**To be done**
Find how many lines in the material contain "picture"; your answer should be that number alone.

Rows from a 3D scene dataset:
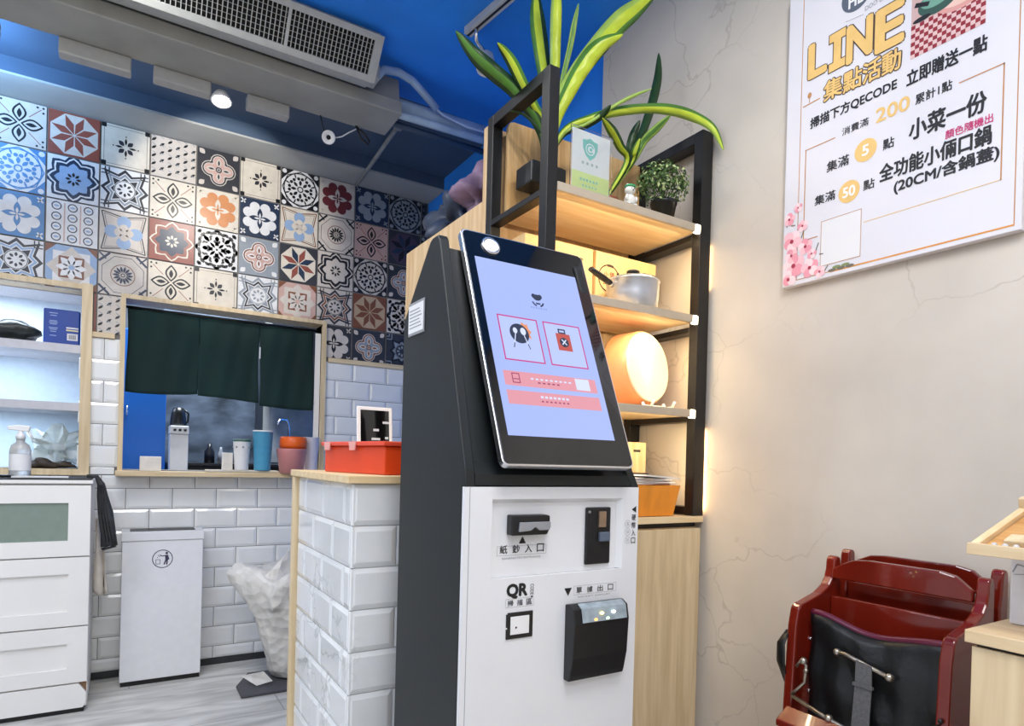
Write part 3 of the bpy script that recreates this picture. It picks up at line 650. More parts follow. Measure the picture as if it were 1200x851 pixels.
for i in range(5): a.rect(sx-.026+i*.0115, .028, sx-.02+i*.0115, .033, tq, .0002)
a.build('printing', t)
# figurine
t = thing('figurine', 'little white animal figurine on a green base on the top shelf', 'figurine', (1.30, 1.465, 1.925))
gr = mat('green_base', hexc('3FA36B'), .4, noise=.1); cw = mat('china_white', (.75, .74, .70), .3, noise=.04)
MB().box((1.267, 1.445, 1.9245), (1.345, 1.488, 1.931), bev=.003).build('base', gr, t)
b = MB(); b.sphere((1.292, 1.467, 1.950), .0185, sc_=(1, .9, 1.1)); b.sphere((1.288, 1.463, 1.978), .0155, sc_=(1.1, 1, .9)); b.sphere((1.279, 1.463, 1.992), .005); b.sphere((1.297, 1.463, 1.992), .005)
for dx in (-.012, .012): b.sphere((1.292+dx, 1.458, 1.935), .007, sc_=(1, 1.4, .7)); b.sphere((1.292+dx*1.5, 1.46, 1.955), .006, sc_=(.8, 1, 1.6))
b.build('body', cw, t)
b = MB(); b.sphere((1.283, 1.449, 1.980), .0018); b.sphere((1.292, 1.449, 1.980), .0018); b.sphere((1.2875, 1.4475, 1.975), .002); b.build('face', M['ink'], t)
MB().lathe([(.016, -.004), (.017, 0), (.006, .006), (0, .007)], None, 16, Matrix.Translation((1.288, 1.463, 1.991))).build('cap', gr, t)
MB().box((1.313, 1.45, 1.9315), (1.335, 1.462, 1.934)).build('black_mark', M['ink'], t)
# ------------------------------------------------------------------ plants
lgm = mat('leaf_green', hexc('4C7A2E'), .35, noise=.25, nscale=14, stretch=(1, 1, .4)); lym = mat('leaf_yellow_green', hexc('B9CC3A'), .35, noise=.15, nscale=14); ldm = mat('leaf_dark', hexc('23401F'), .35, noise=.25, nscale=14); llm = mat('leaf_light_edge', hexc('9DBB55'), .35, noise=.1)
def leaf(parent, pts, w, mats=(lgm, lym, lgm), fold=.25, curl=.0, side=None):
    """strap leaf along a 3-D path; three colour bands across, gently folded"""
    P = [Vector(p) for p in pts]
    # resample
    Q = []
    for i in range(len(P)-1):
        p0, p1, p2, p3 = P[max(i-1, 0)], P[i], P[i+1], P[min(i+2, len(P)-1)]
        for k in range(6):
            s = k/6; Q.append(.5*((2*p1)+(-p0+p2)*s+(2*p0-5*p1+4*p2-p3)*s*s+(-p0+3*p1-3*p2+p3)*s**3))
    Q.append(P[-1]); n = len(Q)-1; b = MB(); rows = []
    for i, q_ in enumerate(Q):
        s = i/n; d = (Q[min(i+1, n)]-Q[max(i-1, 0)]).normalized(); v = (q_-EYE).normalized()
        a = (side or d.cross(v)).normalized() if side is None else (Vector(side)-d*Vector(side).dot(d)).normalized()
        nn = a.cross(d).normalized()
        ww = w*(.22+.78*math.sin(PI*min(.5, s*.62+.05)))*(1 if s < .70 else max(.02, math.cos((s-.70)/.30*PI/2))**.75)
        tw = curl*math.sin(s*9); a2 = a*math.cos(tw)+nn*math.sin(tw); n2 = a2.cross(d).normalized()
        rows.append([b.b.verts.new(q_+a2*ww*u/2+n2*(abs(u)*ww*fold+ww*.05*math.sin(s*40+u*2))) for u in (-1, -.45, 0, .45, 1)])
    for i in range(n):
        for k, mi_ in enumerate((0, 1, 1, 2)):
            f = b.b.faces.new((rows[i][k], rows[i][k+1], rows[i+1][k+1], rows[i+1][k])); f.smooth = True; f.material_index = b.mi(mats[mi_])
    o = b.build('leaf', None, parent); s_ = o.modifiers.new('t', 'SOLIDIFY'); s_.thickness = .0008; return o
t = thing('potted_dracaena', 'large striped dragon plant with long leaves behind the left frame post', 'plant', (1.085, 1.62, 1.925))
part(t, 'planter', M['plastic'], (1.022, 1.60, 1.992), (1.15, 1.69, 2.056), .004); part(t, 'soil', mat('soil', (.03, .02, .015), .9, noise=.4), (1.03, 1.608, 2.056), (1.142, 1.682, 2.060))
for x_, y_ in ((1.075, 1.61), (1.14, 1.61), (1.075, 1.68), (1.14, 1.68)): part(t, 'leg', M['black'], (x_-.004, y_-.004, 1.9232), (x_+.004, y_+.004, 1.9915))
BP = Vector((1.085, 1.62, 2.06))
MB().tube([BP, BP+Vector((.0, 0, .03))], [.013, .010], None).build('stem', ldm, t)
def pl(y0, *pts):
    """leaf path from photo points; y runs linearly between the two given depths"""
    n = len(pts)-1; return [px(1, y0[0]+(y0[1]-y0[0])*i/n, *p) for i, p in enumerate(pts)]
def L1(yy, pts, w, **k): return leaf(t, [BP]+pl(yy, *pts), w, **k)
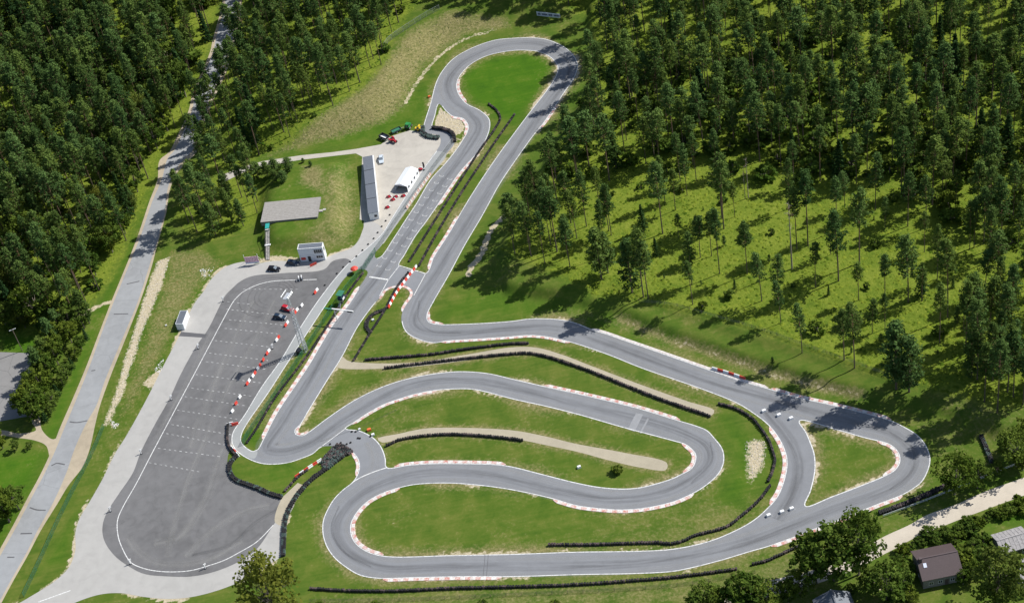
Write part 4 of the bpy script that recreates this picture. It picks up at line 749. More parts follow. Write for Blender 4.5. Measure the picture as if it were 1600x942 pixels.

**Correct answer**
2